Print only the lines from the top of the data through the line with "from mathutils import", both included, skipping every picture.

_Exercise data_.
————

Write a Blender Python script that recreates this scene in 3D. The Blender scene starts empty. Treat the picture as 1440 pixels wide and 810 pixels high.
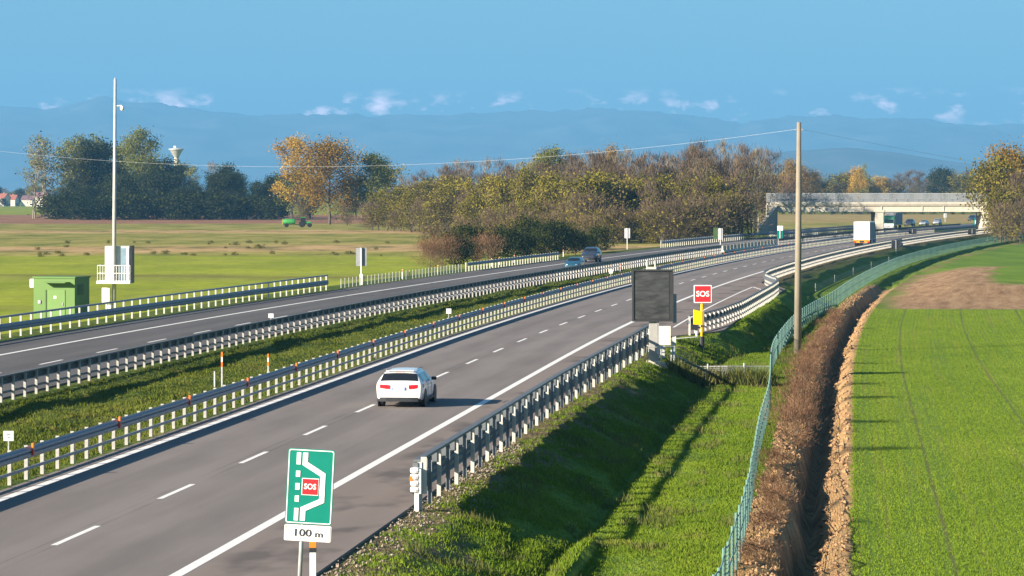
import bpy, bmesh, math, random
import numpy as np
from mathutils import Vector, Matrix, noise as mnoise

S = bpy.context.scene
COL = S.collection
rad = math.radians
F, HOR, CAMH = 4500.0, 272.0, 8.5            # focal length in photo pixels, horizon row, eye height

# ------------------------------------------------------------------ plan of the motorway
def sstep(a, b, x):
    t = min(1.0, max(0.0, (x - a) / (b - a)))
    return t * t * (3 - 2 * t)

def R(Z):
    """x of the right edge line of the near carriageway at distance Z"""
    x = -7.45 + .107 * (Z - 71.4)
    if Z > 160:
        q = min(Z, 950.0) - 160
        x += .5 * .00029 * q * q
        if Z > 950:
            x += .00029 * 790 * (Z - 950)
    return x

def dL(Z):
    return 2.3 * sstep(150, 380, Z)

def lay(Z):
    """extra paved width of the SOS lay-by"""
    return 3.7 * sstep(186, 200, Z) * (1 - sstep(282, 308, Z))

def at(px, py, z=0.0):
    """photo pixel -> point of the level z"""
    h = CAMH - z
    Z = h * F / (py - HOR)
    return Vector(((px - 720) / F * Z, Z, z))

def at_d(px, Z):
    return (px - 720) / F * Z

PROFILE = [(-40000, -.8), (-46, -.8), (-42, -.55), (-38.6, -.2), (-36.2, -.07), (-35, -.06), (-20.6, -.06), (-19.4, -.08),
           (-17.5, -.3), (-14.5, -.5), (-11.5, -.3), (-9.9, -.08), (-9.2, -.06), (3.0, -.06), (3.3, -.08), (4.4, -.18), (5.6, -.62),
           (7.0, -1.18), (7.35, -1.52), (7.75, -1.27), (8.6, -1.3), (11.3, -1.35), (11.9, -1.22), (12.5, -1.1), (13.1, -1.2), (13.4, -2.4),
           (13.62, -2.7), (13.85, -2.6), (14.1, -1.75), (14.75, -1.2), (16, -1.25), (24, -1.3), (60, -1.3), (40000, -1.3)]
PU = [p[0] for p in PROFILE]; PZ = [p[1] for p in PROFILE]

def n3(x, y, z=0.0):
    return mnoise.noise(Vector((x, y, z)))

def ground(u, Z):
    s = lay(Z)
    v = u
    if s > 0 and u > 3.0:
        if u < 3.0 + s: v = 3.0
        elif u < 10.4: v = 3.0 + (u - 3.0 - s) * 7.4 / (7.4 - s)
    if u < -19.4:
        v = u - dL(Z)
        if u > -19.4 + 0: v = u
    if 12 < v < 15:
        v += .35 * n3(Z * .11, 3.1) + .12 * n3(Z * .24, 5.5)
    z = float(np.interp(v, PU, PZ))
    if Z > 330 and u > 11.5:                        # the dug ditch runs out
        k = sstep(270, 330, Z)
        z = z * (1 - k) + k * max(z, -1.5)
    elif Z > 270 and u > 11.5:
        k = sstep(270, 330, Z)
        z = z * (1 - k) + k * max(z, -1.5)
    if u > 15 and 270 < Z < 440:
        z += 1.1 * sstep(271, 312, Z) * (1 - sstep(380, 438, Z)) * sstep(15.5, 23, u) * (1 + .3 * n3(u * .2, Z * .05, 61))
    if 3.3 < v < 7.3:
        z += (.13 * n3(u * .5, Z * .16, 2) + .12 * n3(u * 1.4, Z * .6, 5)) * min(1, (v - 3.3) / 1.2)
    if 7.3 <= v < 7.8 and Z < 95:
        z += .3 * (1 - sstep(84, 95, Z))
    if -19.0 < u < -10.4 and -19 < v < -10:
        z += .16 * n3(u * .4, Z * .12, 9) + .1 * n3(u * 1.3, Z * .5, 4)
    if 13.1 <= v < 15: z += .16 * n3(u * 1.1, Z * .28, 31) + .07 * n3(u * 2.6, Z * .6, 33)
    if 11.8 < v < 13.1:
        z += .34 * abs(n3(u * .9, Z * .4, 7)) + .14 * n3(u * 2.6, Z * .8, 1)
    return z

def G(x, Z):
    return ground(x - R(Z), Z)

# ------------------------------------------------------------------ object helpers
def link(o, parent=None):
    COL.objects.link(o)
    if parent is not None: o.parent = parent
    return o

def tag(o, label=None, cat=None, group=None, kind=None):
    if label: o["label"] = label
    if cat: o["category"] = cat
    if group: o["group"] = group
    if kind: o["kind"] = kind
    return o

def empty(name, loc=(0, 0, 0), rz=0.0, label=None, cat=None, group=None):
    o = bpy.data.objects.new(name, None); o.empty_display_size = .3
    link(o); o.location = loc; o.rotation_euler = (0, 0, rz)
    return tag(o, label, cat, group)

def mesh_obj(name, me, m=None, parent=None):
    if m is not None and not me.materials: me.materials.append(m)
    return link(bpy.data.objects.new(name, me), parent)

def copy_obj(o, parent=None):
    c = o.copy(); COL.objects.link(c); c.parent = parent
    return c

def copy_tree(o, parent=None):
    c = copy_obj(o, parent)
    for ch in KIDS(o): copy_tree(ch, c)
    return c

def KIDS(o):
    return [c for c in list(COL.objects) if c.parent == o]

class MB:
    def __init__(self): self.v = []; self.f = []; self.smooth = False
    def add(self, vs, fs):
        n = len(self.v); self.v += [tuple(p) for p in vs]; self.f += [tuple(i + n for i in q) for q in fs]
        return self
    def box(self, c, s, rz=0.0, M=None):
        x, y, z = s[0] / 2, s[1] / 2, s[2] / 2
        vs = [Vector((a, b, d)) for a in (-x, x) for b in (-y, y) for d in (-z, z)]
        m = M if M is not None else Matrix.Rotation(rz, 3, 'Z')
        vs = [m @ p + Vector(c) for p in vs]
        return self.add(vs, [(0, 1, 3, 2), (4, 6, 7, 5), (0, 4, 5, 1), (2, 3, 7, 6), (0, 2, 6, 4), (1, 5, 7, 3)])
    def tube(self, pts, r, n=6, cap=True):
        pts = [Vector(p) for p in pts]
        rs = r if isinstance(r, (list, tuple)) else [r] * len(pts)
        vs = []; fs = []
        for i, p in enumerate(pts):
            t = (pts[min(i + 1, len(pts) - 1)] - pts[max(i - 1, 0)])
            t = t.normalized() if t.length > 1e-9 else Vector((0, 0, 1))
            a = t.cross(Vector((0, 1, 0)) if abs(t.y) < .9 else Vector((1, 0, 0))).normalized(); b = t.cross(a)
            for k in range(n):
                w = 2 * math.pi * k / n
                vs.append(p + (a * math.cos(w) + b * math.sin(w)) * rs[i])
        for i in range(len(pts) - 1):
            for k in range(n):
                fs.append((i * n + k, i * n + (k + 1) % n, (i + 1) * n + (k + 1) % n, (i + 1) * n + k))
        if cap:
            fs.append(tuple(range(n - 1, -1, -1))); fs.append(tuple((len(pts) - 1) * n + k for k in range(n)))
        return self.add(vs, fs)
    def loft(self, rings, closed=True, caps=True):
        n = len(rings[0]); vs = [p for r in rings for p in r]; fs = []
        for i in range(len(rings) - 1):
            for k in range(n if closed else n - 1):
                fs.append((i * n + k, i * n + (k + 1) % n, (i + 1) * n + (k + 1) % n, (i + 1) * n + k))
        if caps and closed:
            fs.append(tuple(range(n - 1, -1, -1))); fs.append(tuple((len(rings) - 1) * n + k for k in range(n)))
        return self.add(vs, fs)
    def prism(self, poly, d0, d1, axis='y'):
        """polygon (a, b) extruded along an axis"""
        def P(a, b, d):
            return (a, d, b) if axis == 'y' else ((d, a, b) if axis == 'x' else (a, b, d))
        return self.loft([[P(a, b, d0) for a, b in poly], [P(a, b, d1) for a, b in poly]])
    def lathe(self, prof, c=(0, 0, 0), n=16, axis='z'):
        rings = []
        for r, h in prof:
            ring = []
            for k in range(n):
                w = 2 * math.pi * k / n
                a, b = r * math.cos(w), r * math.sin(w)
                q = (a, b, h) if axis == 'z' else ((h, a, b) if axis == 'x' else (a, h, b))
                ring.append((q[0] + c[0], q[1] + c[1], q[2] + c[2]))
            rings.append(ring)
        return self.loft(rings)
    def mesh(self, name):
        me = bpy.data.meshes.new(name); me.from_pydata(self.v, [], self.f)
        bm = bmesh.new(); bm.from_mesh(me); bmesh.ops.recalc_face_normals(bm, faces=bm.faces[:]); bm.to_mesh(me); bm.free()
        if self.smooth:
            me.polygons.foreach_set('use_smooth', [True] * len(me.polygons))
        me.update(); return me
    def build(self, name, m, parent=None, bevel=0.0, smooth=False):
        self.smooth = smooth
        o = mesh_obj(name, self.mesh(name), m, parent)
        if bevel:
            b = o.modifiers.new('bevel', 'BEVEL'); b.width = bevel; b.segments = 2; b.limit_method = 'ANGLE'
        return o

# ------------------------------------------------------------------ materials
class NT:
    def __init__(self, name):
        self.m = bpy.data.materials.new(name); self.m.use_nodes = True
        self.t = self.m.node_tree; self.t.nodes.clear()
        self.out = self.t.nodes.new('ShaderNodeOutputMaterial')
    def n(self, kind, **kw):
        nd = self.t.nodes.new('ShaderNode' + kind)
        for k, v in kw.items():
            if k.startswith('i_'):
                key = k[2:]; key = int(key) if key.isdigit() else key.replace('_', ' ')
                s = nd.inputs[key]
                if hasattr(v, 'is_output'): self.t.links.new(v, s)
                else: s.default_value = v
            else: setattr(nd, k, v)
        return nd
    def math(self, op, a, b=0.0, clamp=False):
        nd = self.t.nodes.new('ShaderNodeMath'); nd.operation = op; nd.use_clamp = clamp
        for i, v in enumerate((a, b)):
            if hasattr(v, 'is_output'): self.t.links.new(v, nd.inputs[i])
            else: nd.inputs[i].default_value = v
        return nd.outputs[0]
    def mix(self, f, a, b, mode='MIX'):
        nd = self.t.nodes.new('ShaderNodeMix'); nd.data_type = 'RGBA'; nd.blend_type = mode
        for s, v in ((nd.inputs[0], f), (nd.inputs[6], a), (nd.inputs[7], b)):
            if hasattr(v, 'is_output'): self.t.links.new(v, s)
            else: s.default_value = v if not isinstance(v, tuple) or len(v) == 4 else (*v, 1)
        return nd.outputs[2]
    def ramp(self, f, stops, interp='LINEAR'):
        nd = self.t.nodes.new('ShaderNodeValToRGB'); nd.color_ramp.interpolation = interp
        e = nd.color_ramp.elements
        while len(e) > 1: e.remove(e[-1])
        for i, (p, c) in enumerate(stops):
            el = e[0] if i == 0 else e.new(p)
            el.position = p
            el.color = (*c, 1) if isinstance(c, tuple) else (c, c, c, 1)
        self.t.links.new(f, nd.inputs[0]); return nd.outputs[0]
    def noise(self, vec, scale, detail=4, rough=.55, dim='3D'):
        nd = self.n('TexNoise', noise_dimensions=dim); nd.inputs['Scale'].default_value = scale
        nd.inputs['Detail'].default_value = detail; nd.inputs['Roughness'].default_value = rough
        if vec is not None: self.t.links.new(vec, nd.inputs['Vector'])
        return nd.outputs[0]
    def pos(self): return self.n('NewGeometry').outputs['Position']
    def objco(self): return self.n('TexCoord').outputs['Object']
    def uv(self):
        return self.n('UVMap', uv_map='uv').outputs[0]
    def scale(self, vec, s):
        nd = self.n('Mapping'); nd.inputs['Scale'].default_value = s; self.t.links.new(vec, nd.inputs['Vector']); return nd.outputs[0]
    def sep(self, vec):
        nd = self.n('SeparateXYZ'); self.t.links.new(vec, nd.inputs[0]); return nd.outputs
    def bump(self, h, strength, dist):
        nd = self.n('Bump'); nd.inputs['Strength'].default_value = strength; nd.inputs['Distance'].default_value = dist
        self.t.links.new(h, nd.inputs['Height']); return nd.outputs[0]
    def bsdf(self, col, rough=.8, metal=0.0, bump=None, spec=.3, coat=0.0):
        b = self.n('BsdfPrincipled')
        for key, v in (('Base Color', col), ('Roughness', rough), ('Metallic', metal), ('Specular IOR Level', spec), ('Coat Weight', coat)):
            if hasattr(v, 'is_output'): self.t.links.new(v, b.inputs[key])
            else: b.inputs[key].default_value = (*v, 1) if isinstance(v, tuple) and len(v) == 3 else v
        if bump is not None: self.t.links.new(bump, b.inputs['Normal'])
        self.t.links.new(b.outputs[0], self.out.inputs['Surface'])
        return b

def plain(name, col, rough=.6, metal=0.0, spec=.4, var=.15, scale=2.0, coat=0.0, bump=0.0):
    t = NT(name); o = t.objco()
    n = t.noise(o, scale, 6, .6)
    c = t.ramp(n, [(.3, tuple(x * (1 - var) for x in col)), (.7, tuple(min(1, x * (1 + var)) for x in col))])
    r = t.math('ADD', t.math('MULTIPLY', n, .2), rough - .1, True)
    t.bsdf(c, r, metal, t.bump(n, bump, .02) if bump else None, spec, coat)
    return t.m

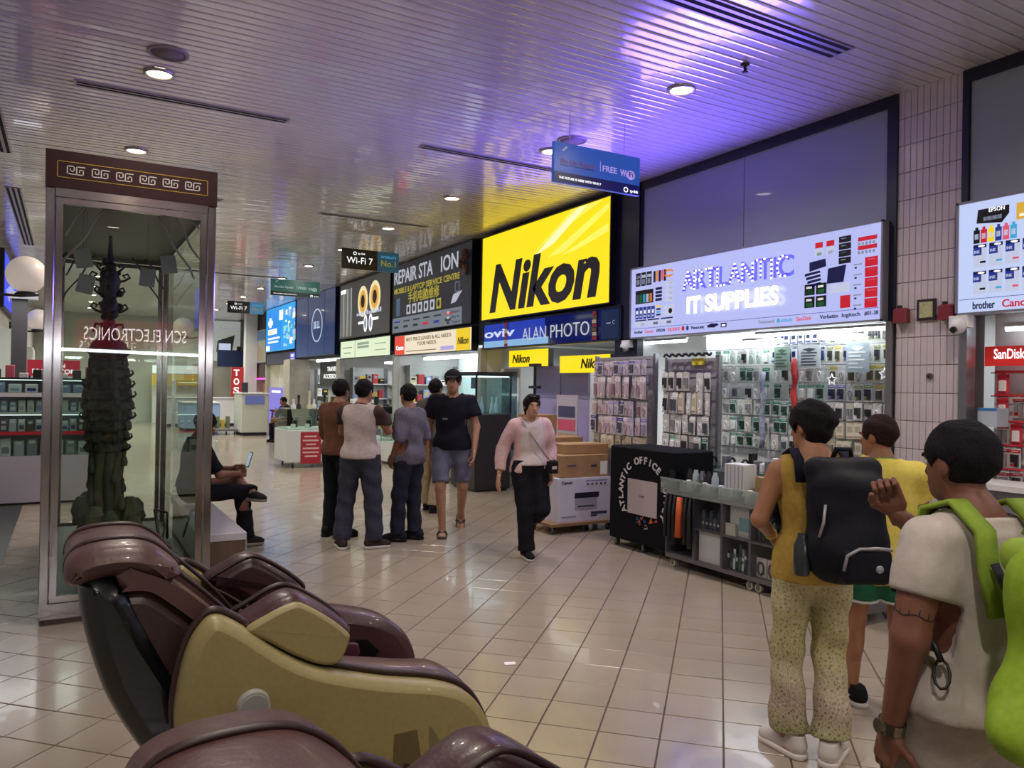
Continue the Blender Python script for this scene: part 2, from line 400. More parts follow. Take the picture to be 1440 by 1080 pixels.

————

_Result for this exercise_.
Write a Blender Python script that recreates this scene in 3D. The Blender scene starts empty. Treat the picture as 1440 pixels wide and 810 pixels high.
import bpy, bmesh, math, random
import numpy as np
from mathutils import Vector, Matrix, noise as mnoise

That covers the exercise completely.